With pictures left out, retype the lines from the start of the records through the one that contains "from mathutils import Vector, kdtree".

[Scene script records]
begin
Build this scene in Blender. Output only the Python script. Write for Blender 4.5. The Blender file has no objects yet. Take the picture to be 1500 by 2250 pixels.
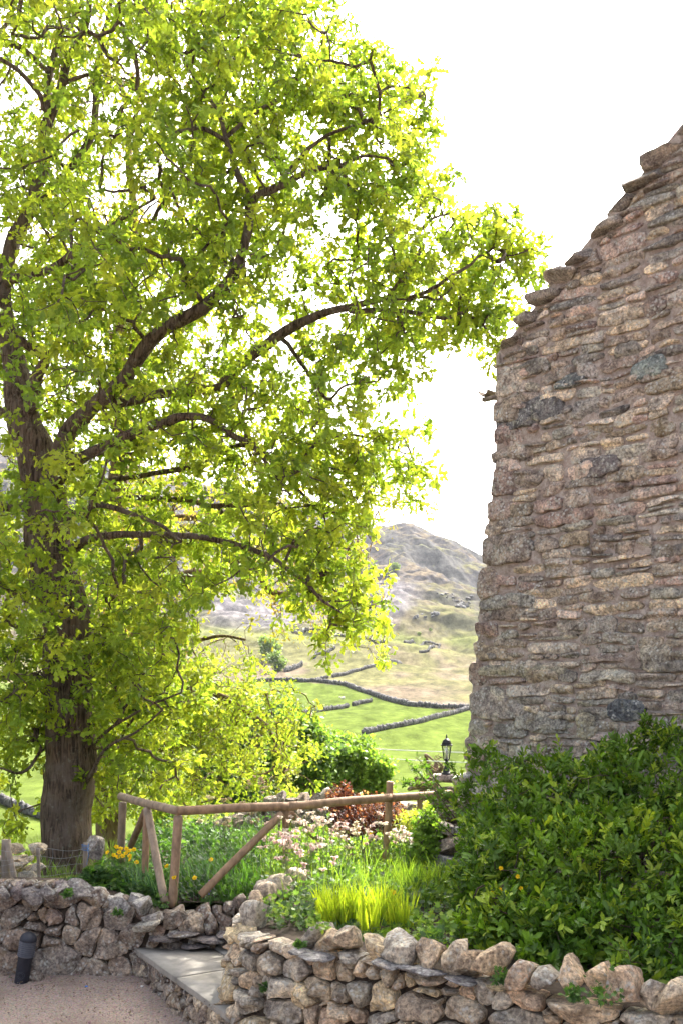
import bpy, math, random
import numpy as np
from mathutils import Vector, kdtree

# ------------------------------------------------------------------ camera, world, sun
SC = bpy.context.scene
COL = SC.collection
EYE = 2.5            # camera height above the yard
F, CX, HY = 2200.0, 750.0, 1480.0   # focal length / centre column / horizon row in photo pixels (1500 x 2250)
cam = bpy.data.cameras.new('camera')
cam_o = bpy.data.objects.new('camera', cam); COL.objects.link(cam_o)
cam.sensor_fit = 'VERTICAL'; cam.sensor_height = 36.0; cam.lens = 36.0*F/2250.0
cam.shift_y = (HY-1125.0)/2250.0
cam.clip_end = 6000; cam.clip_start = 0.1
cam_o.location = (0, 0, EYE); cam_o.rotation_euler = (math.pi/2, 0, 0)
SC.camera = cam_o
SUN_EL, SUN_AZ = math.radians(46), math.radians(23)   # azimuth from +Y (ahead), negative = to the left
world = bpy.data.worlds.new('World'); SC.world = world; world.use_nodes = True
wn = world.node_tree; wn.nodes.clear()
sky = wn.nodes.new('ShaderNodeTexSky'); sky.sky_type = 'NISHITA'; sky.sun_disc = False
sky.sun_elevation = SUN_EL; sky.sun_rotation = SUN_AZ
sky.dust_density = 9.0; sky.air_density = .6; sky.ozone_density = 1.0
bg = wn.nodes.new('ShaderNodeBackground'); bg.inputs[1].default_value = 0.15
wo = wn.nodes.new('ShaderNodeOutputWorld')
hs = wn.nodes.new('ShaderNodeHueSaturation'); hs.inputs['Saturation'].default_value = .55   # hazy, whitish sky
wn.links.new(sky.outputs[0], hs.inputs['Color']); wn.links.new(hs.outputs[0], bg.inputs[0]); wn.links.new(bg.outputs[0], wo.inputs[0])
sun = bpy.data.lights.new('sun', 'SUN'); sun.energy = 2.8; sun.angle = math.radians(0.53); sun.color = (1.0, .95, .86)
sun_o = bpy.data.objects.new('sun', sun); COL.objects.link(sun_o)
sd = Vector((math.sin(SUN_AZ)*math.cos(SUN_EL), math.cos(SUN_AZ)*math.cos(SUN_EL), math.sin(SUN_EL)))
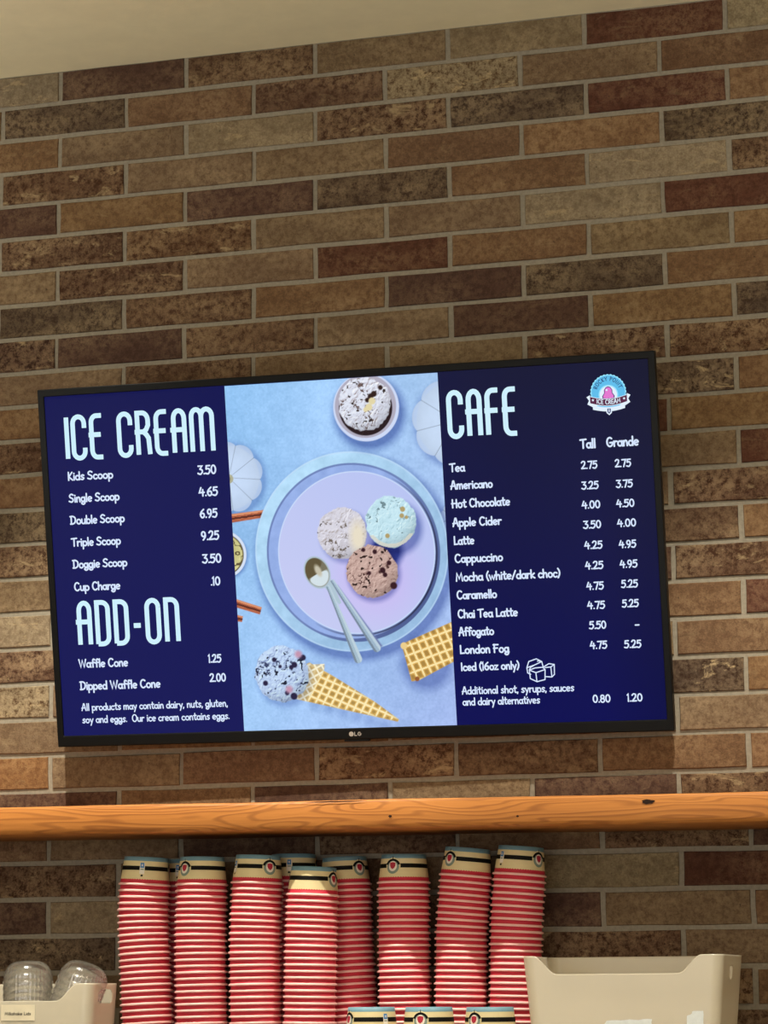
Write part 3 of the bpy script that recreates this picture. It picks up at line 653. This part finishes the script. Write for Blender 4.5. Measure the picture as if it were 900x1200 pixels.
TEXT = [
('H','ICE CREAM',-500.5,-222.9,187.3,80.5),('H','ADD-ON',-500.2,-306.6,-139.7,80.9),('H','CAFE',189.6,310.9,187.5,82.4),
('t','Kids Scoop',-500.2,-414.1,152.9,15.4),('t','Single Scoop',-500.2,-404.7,114.2,15.4),('t','Double Scoop',-500.2,-397.5,75.7,15.4),('t','Triple Scoop',-500.2,-407.1,37.0,15.4),
('t','Doggie Scoop',-500.2,-397.5,-1.6,15.4),('t','Cup Charge',-500.2,-412.7,-41.3,15.4),
('p','3.50',-259.3,-224,150.9,16.2),('p','4.65',-259.2,-223.4,113.2,16.2),('p','6.95',-260.0,-226.5,75.6,16.2),('p','9.25',-260.0,-225.7,37.1,16.2),('p','3.50',-260.1,-224,-2.8,16.2),('p','.10',-247.6,-228.2,-41.8,15.5),
('t','Waffle Cone',-500.2,-406.7,-176.5,15.4),('t','Dipped Waffle Cone',-500.0,-349.0,-215.6,15.5),('p','1.25',-259.7,-234.7,-175.5,14.8),('p','2.00',-259.4,-228.2,-208.8,14.8),
('f','All products may contain dairy, nuts, gluten,',-499.6,-227.4,-252.5,13.5),('f','soy and eggs.  Our ice cream contains eggs.',-499.6,-225.5,-274.3,13.5),
('h','Tall',413.8,441.1,159.6,16.3),('h','Grande',457.7,513.4,160.0,16.2),
('t','Tea',188.4,216.0,132.2,15.1),('t','Americano',188.4,262.2,102.6,15.1),('t','Hot Chocolate',188.4,290.5,71.3,15.1),('t','Apple Cider',188.4,274.1,39.7,15.1),('t','Latte',188.4,225.3,9.0,15.1),
('t','Cappuccino',188.4,272.9,-21.3,15.1),('t','Mocha (white/dark choc)',188.4,369.6,-52.7,15.1),('t','Caramello',188.4,259.1,-83.0,15.1),('t','Chai Tea Latte',188.4,293.3,-115.1,15.1),
('t','Affogato',188.4,250.5,-145.1,15.1),('t','London Fog',188.4,275.2,-175.4,15.1),('t','Iced (16oz only)',188.7,291.2,-204.3,14.4),
('f','Additional shot, syrups, sauces',188.4,382.4,-244.2,13.7),('f','and dairy alternatives',188.4,323.1,-263.0,13.7),
('p','2.75',413,442.1,125.4,13.7),('p','2.75',470.1,498.7,125.4,13.7),('p','3.25',412.2,442.4,91.4,13.8),('p','3.75',470.4,499.7,91.3,13.7),('p','4.00',411.1,443.5,59.2,13.8),('p','4.50',469.3,500.8,58.8,13.7),
('p','3.50',411.5,443.2,26.0,13.8),('p','4.00',469.0,501.9,26.2,13.7),('p','4.25',411.8,443.5,-8.1,13.8),('p','4.95',470.0,500.0,-8.9,13.7),('p','4.25',411.3,443.1,-41.9,13.8),('p','4.95',469.6,500.4,-41.9,13.7),
('p','4.75',411.6,441.9,-76.1,13.8),('p','5.25',469.9,499.3,-75.0,13.7),('p','4.75',411.3,442.3,-108.3,13.8),('p','5.25',469.6,498.9,-107.6,13.7),('p','5.50',412.3,442.6,-141.6,13.8),('p','-',488.5,498.5,-143.1,13.7),
('p','4.75',412.0,442.3,-174.9,13.8),('p','5.25',469.5,499.6,-175.4,13.8),('p','0.80',411.4,443.1,-264.7,13.8),('p','1.20',469.6,496.9,-264.6,13.8)]
NM = dict(H='heading', t='menu_item', p='price', f='footnote', h='column_heading')
for kd, s, a, b, z, h in TEXT:
    if kd == 'H': V, F = lettering(s, HD, a / 1000, b / 1000, z / 1000, h / 1000, .105, .0024, .045, cap=False)
    else: V, F = lettering(s, G, (a + 1) / 1000, (b - 1) / 1000, z / 1000 + .0008, h / 1000 - .0016, .20 if kd != 'f' else .175, .0024)
    o = obj(NM[kd], mesh(NM[kd], V, F, 'thead' if kd == 'H' else 'ttext'), SCR)
# round shop logo on the screen
V, F, MI = [], [], []
LM = ['lblue', 'lwhite', 'lnavy', 'lpink', 'lmaroon', 'lcyan']
def flat(pts, mi, y):
    """flat polygon fan about its middle"""
    b = len(V); cx = sum(p[0] for p in pts) / len(pts); cz = sum(p[1] for p in pts) / len(pts)
    V.append((cx, y, cz)); V.extend((p[0], y, p[1]) for p in pts); n = len(pts)
    for i in range(n): F.append((b, b + 1 + i, b + 1 + (i + 1) % n)); MI.append(mi)
LX, LZ, LR = .4662, .2505, .0305
def circ(r, n=48, sc=0, cx=0, cz=0): return [(LX + cx + (r + (sc if i % 2 else 0)) * math.cos(2 * math.pi * i / n), LZ + cz + (r + (sc if i % 2 else 0)) * math.sin(2 * math.pi * i / n)) for i in range(n)]
flat(circ(LR, 64, -.0013), 5, .0026); flat(circ(LR - .0025), 0, .0024); flat(circ(.0165, cz=-.004), 5, .0022); flat(circ(.0145, cz=-.004), 1, .0021)
def lp(pts, mi, y): flat([(LX + a / 1000, LZ + c_ / 1000) for a, c_ in pts], mi, y)
lp([(-10, -10), (-10.5, -6), (-7, -1), (-7, 4), (-4, 8.5), (0, 10), (4, 8.5), (7, 4), (7, -1), (10.5, -6), (10, -10), (5, -11), (0, -12), (-5, -11)], 2, .0020)
lp([(-8.8, -9), (-9, -6), (-5.8, -1), (-5.8, 4), (-3.3, 7.5), (0, 8.7), (3.3, 7.5), (5.8, 4), (5.8, -1), (9, -6), (8.8, -9), (5, -9.5), (2.5, -10.5), (0, -9.3), (-2.5, -10.5), (-5, -9.5)], 3, .0018)
flat(circ(.0016, 16, cx=-.0025, cz=.004), 1, .0017)
lp([(-37, -6), (-31, -3), (-31, -13), (-20, -17), (-20, -27), (-31, -21), (-36, -18), (-33, -12)], 1, .0020); lp([(37, -6), (31, -3), (31, -13), (20, -17), (20, -27), (31, -21), (36, -18), (33, -12)], 1, .0020)
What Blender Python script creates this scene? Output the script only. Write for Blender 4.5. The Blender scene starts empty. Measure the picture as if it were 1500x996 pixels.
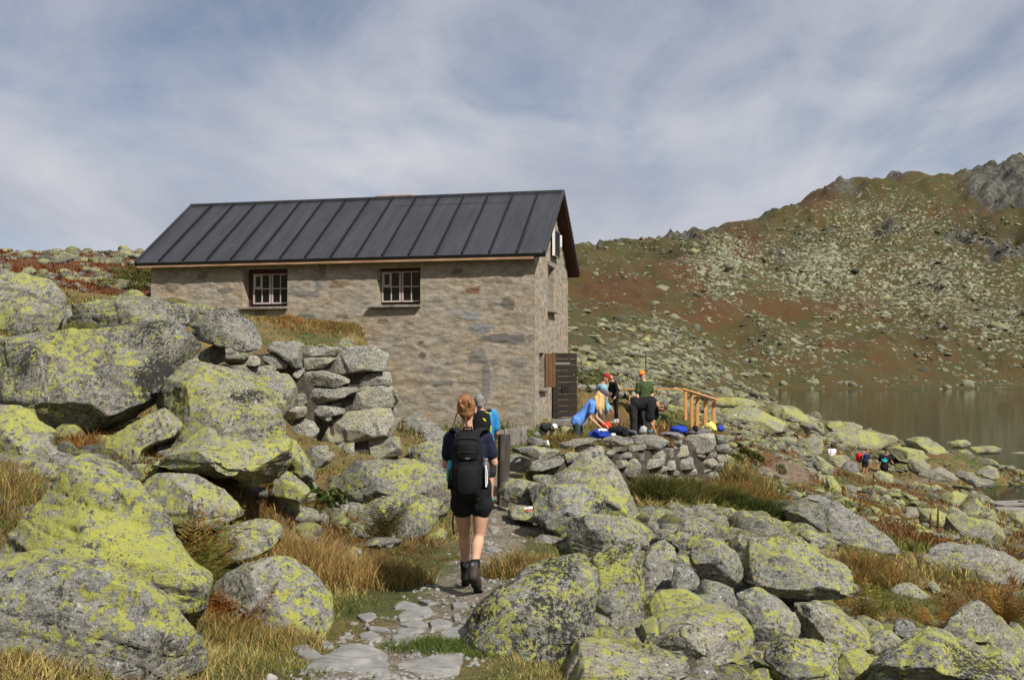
import bpy, bmesh, math, random
import numpy as np
from mathutils import Vector, Matrix, geometry
random.seed(5); RNG = np.random.default_rng(5)
S = bpy.context.scene
COL = S.collection
F = 1470.0; CZ = 1.7; PITCH = math.atan(42/1470)
CP_, SP_ = math.cos(PITCH), math.sin(PITCH)

def W(px, py, Y):
    """photo pixel + distance ahead of the camera -> a point in the world (metres)"""
    u = (px-750)/F; v = (498-py)/F
    fw = CP_-v*SP_; up = SP_+v*CP_
    return np.array([u*Y/fw, Y, CZ+up*Y/fw])

REG = {'P': (0, 0, 1.0), 'R1': (0, 380, 2.93), 'R2': (0, 660, 2.964), 'R3': (400, 560, 2.93), 'R4': (650, 700, 3.0),
       'R5': (1000, 600, 2.516), 'R6': (720, 500, 3.947), 'R7': (1080, 560, 3.571), 'R9': (350, 480, 4.527),
       'RA': (820, 530, 6.0), 'RB': (1180, 640, 10.0), 'RC': (1040, 570, 7.5), 'RD': (400, 820, 4.1667)}
def PX(reg, p):
    a, b, s = REG[reg]
    return (a+p[0]/s, b+p[1]/s)+tuple(p[2:])

# ---------------------------------------------------------------- noise
def _h(ix, iy, iz, seed):
    n = (ix*374761393+iy*668265263+iz*1440662683+seed*974634777) & 0xffffffff
    n = ((n ^ (n >> 13))*1274126177) & 0xffffffff
    n = ((n ^ (n >> 16))*668265261) & 0xffffffff
    return ((n ^ (n >> 15)) & 0xffff)/32767.5-1.0
def vn(P, seed=0):
    P = np.asarray(P, float); i = np.floor(P).astype(np.int64); f = P-i
    f = f*f*f*(f*(f*6-15)+10)
    r = 0
    for a in (0, 1):
        wa = f[:, 0] if a else 1-f[:, 0]
        for b in (0, 1):
            wb = f[:, 1] if b else 1-f[:, 1]
            for c in (0, 1):
                wc = f[:, 2] if c else 1-f[:, 2]
                r = r+wa*wb*wc*_h(i[:, 0]+a, i[:, 1]+b, i[:, 2]+c, seed)
    return r
def fbm(P, o=4, seed=0, g=.5, l=2.07):
    r = 0; a = 1.0; P = np.asarray(P, float)
    for k in range(o):
        r = r+a*vn(P, seed+k*17); a *= g; P = P*l+3.7
    return r
def P3(x, y, z=0):
    x = np.asarray(x, float); return np.stack([x, np.asarray(y, float)+0*x, np.asarray(z, float)+0*x], 1)
def sstep(a, b, x):
    t = np.clip((x-a)/(b-a), 0, 1); return t*t*(3-2*t)

# ---------------------------------------------------------------- mesh helpers
def mesh(name, V, polys, mat=None, smooth=False):
    """polys: list of index tuples, or an (n,k) array"""
    me = bpy.data.meshes.new(name)
    V = np.asarray(V, np.float32)
    if isinstance(polys, np.ndarray):
        n, k = polys.shape
        me.vertices.add(len(V)); me.vertices.foreach_set('co', V.ravel())
        me.loops.add(n*k); me.loops.foreach_set('vertex_index', polys.astype(np.int32).ravel())
        me.polygons.add(n); me.polygons.foreach_set('loop_start', np.arange(0, n*k, k, dtype=np.int32))
        me.update(calc_edges=True); me.validate()
    else:
        me.from_pydata([tuple(map(float, v)) for v in V], [], [tuple(map(int, p)) for p in polys]); me.update()
    if mat: me.materials.append(mat)
    if smooth: me.polygons.foreach_set('use_smooth', [True]*len(me.polygons))
    return me
def put(name, me, parent=None, loc=None, label=None, cat=None, group=None, kind=None, rot=None):
    o = bpy.data.objects.new(name, me); COL.objects.link(o)
    if parent is not None: o.parent = parent
    if loc is not None: o.location = tuple(map(float, loc))
    if rot is not None: o.rotation_euler = rot
    tag(o, label, cat, group, kind); return o
def tag(o, label=None, cat=None, group=None, kind=None):
    if label: o['label'] = label
    if cat: o['category'] = cat
    if group: o['group'] = group
    if kind: o['kind'] = kind
    return o
def fattr(me, name, vals):
    a = me.attributes.new(name, 'FLOAT', 'POINT'); a.data.foreach_set('value', np.asarray(vals, np.float32))
def cattr(me, name, vals):
    a = me.attributes.new(name, 'FLOAT_COLOR', 'POINT')
    v = np.ones((len(vals), 4), np.float32); v[:, :3] = vals; a.data.foreach_set('color', v.ravel())
class MB:
    """collects simple solids into one mesh"""
    def __init__(s): s.v = []; s.f = []; s.fix = True
    def add(s, V, Fc):
        n = len(s.v); s.v += [tuple(map(float, p)) for p in V]; s.f += [tuple(i+n for i in q) for q in Fc]; return s
    def box(s, lo, hi, M=None):
        x0, y0, z0 = lo; x1, y1, z1 = hi
        V = [(x0, y0, z0), (x1, y0, z0), (x1, y1, z0), (x0, y1, z0), (x0, y0, z1), (x1, y0, z1), (x1, y1, z1), (x0, y1, z1)]
        if M is not None: V = [M @ Vector(p) for p in V]
        return s.add(V, [(0, 3, 2, 1), (4, 5, 6, 7), (0, 1, 5, 4), (1, 2, 6, 5), (2, 3, 7, 6), (3, 0, 4, 7)])
    def beam(s, a, b, w, h, up=(0, 0, 1)):
        a = Vector(a); b = Vector(b); d = (b-a).normalized(); sd = d.cross(Vector(up))
        if sd.length < 1e-4: sd = d.cross(Vector((0, 1, 0)))
        sd.normalize(); u = sd.cross(d)
        V = []
        for p in (a, b):
            for (i, j) in ((-1, -1), (1, -1), (1, 1), (-1, 1)): V.append(p+sd*i*w/2+u*j*h/2)
        return s.add(V, [(0, 1, 2, 3), (7, 6, 5, 4), (0, 4, 5, 1), (1, 5, 6, 2), (2, 6, 7, 3), (3, 7, 4, 0)])
    def tube(s, pts, rad, n=10):
        pts = [Vector(p) for p in pts]; V = []; Fc = []
        if not hasattr(rad, '__len__'): rad = [rad]*len(pts)
        for i, p in enumerate(pts):
            d = (pts[min(i+1, len(pts)-1)]-pts[max(i-1, 0)]).normalized()
            a = d.cross(Vector((0.31, .2, .93))); a.normalize(); b = d.cross(a)
            for k in range(n):
                t = 2*math.pi*k/n; V.append(p+(a*math.cos(t)+b*math.sin(t))*rad[i])
        for i in range(len(pts)-1):
            for k in range(n):
                Fc.append((i*n+k, i*n+(k+1) % n, (i+1)*n+(k+1) % n, (i+1)*n+k))
        Fc.append(tuple(range(n-1, -1, -1))); Fc.append(tuple((len(pts)-1)*n+k for k in range(n)))
        return s.add(V, Fc)
    def ell(s, c, r, R=None, nu=14, nv=9):
        V = []; Fc = []; c = Vector(c)
        for i in range(nv+1):
            th = math.pi*i/nv
            for k in range(nu):
                ph = 2*math.pi*k/nu
                p = Vector((r[0]*math.sin(th)*math.cos(ph), r[1]*math.sin(th)*math.sin(ph), r[2]*math.cos(th)))
                if R is not None: p = R @ p
                V.append(c+p)
        for i in range(nv):
            for k in range(nu): Fc.append((i*nu+k, (i+1)*nu+k, (i+1)*nu+(k+1) % nu, i*nu+(k+1) % nu))
        n0 = len(s.v); s.add(V, Fc); return s
    def cap(s, a, b, ra, rb, n=12, m=4):
        """a limb: two spheres and the cone between, closed"""
        a = Vector(a); b = Vector(b); d = b-a
        d = d.normalized() if d.length > 1e-6 else Vector((0, 0, 1))
        x = d.cross(Vector((.3, .25, .9))); x.normalize(); y = d.cross(x); V = []; Fc = []
        rows = []
        for i in range(m+1):
            t = -math.pi/2+math.pi/2*i/m; rows.append((a+d*ra*math.sin(t), max(ra*math.cos(t), 1e-4)))
        for i in range(m+1):
            t = math.pi/2*i/m; rows.append((b+d*rb*math.sin(t), max(rb*math.cos(t), 1e-4)))
        for c, r in rows:
            for k in range(n):
                t = 2*math.pi*k/n; V.append(c+(x*math.cos(t)+y*math.sin(t))*r)
        for i in range(len(rows)-1):
            for k in range(n): Fc.append((i*n+k, i*n+(k+1) % n, (i+1)*n+(k+1) % n, (i+1)*n+k))
        Fc.append(tuple(range(n-1, -1, -1))); L = (len(rows)-1)*n; Fc.append(tuple(L+k for k in range(n)))
        return s.add(V, Fc)
    def build(s, name, mat, parent=None, smooth=False, loc=None, bevel=0, **kw):
        V = np.array(s.v, float)
        if loc is not None: V = V-np.asarray(loc)
        me = mesh(name, V, s.f, mat, smooth)
        if s.fix and not bevel:
            bm = bmesh.new(); bm.from_mesh(me); bmesh.ops.recalc_face_normals(bm, faces=bm.faces); bm.to_mesh(me); bm.free()
        if bevel:
            bm = bmesh.new(); bm.from_mesh(me); bmesh.ops.recalc_face_normals(bm, faces=bm.faces)
            bmesh.ops.bevel(bm, geom=bm.edges[:], offset=bevel, segments=2, affect='EDGES', profile=.6, clamp_overlap=True)
            bm.to_mesh(me); bm.free()
        return put(name, me, parent, loc if parent is None else None, **kw)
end
> [Task response]:
Build this scene in Blender. Output only the Python script. Write for Blender 4.5. The Blender file has no objects yet. Take the picture to be 1500 by 2250 pixels.
import bpy, math, random
import numpy as np
from mathutils import Vector, kdtree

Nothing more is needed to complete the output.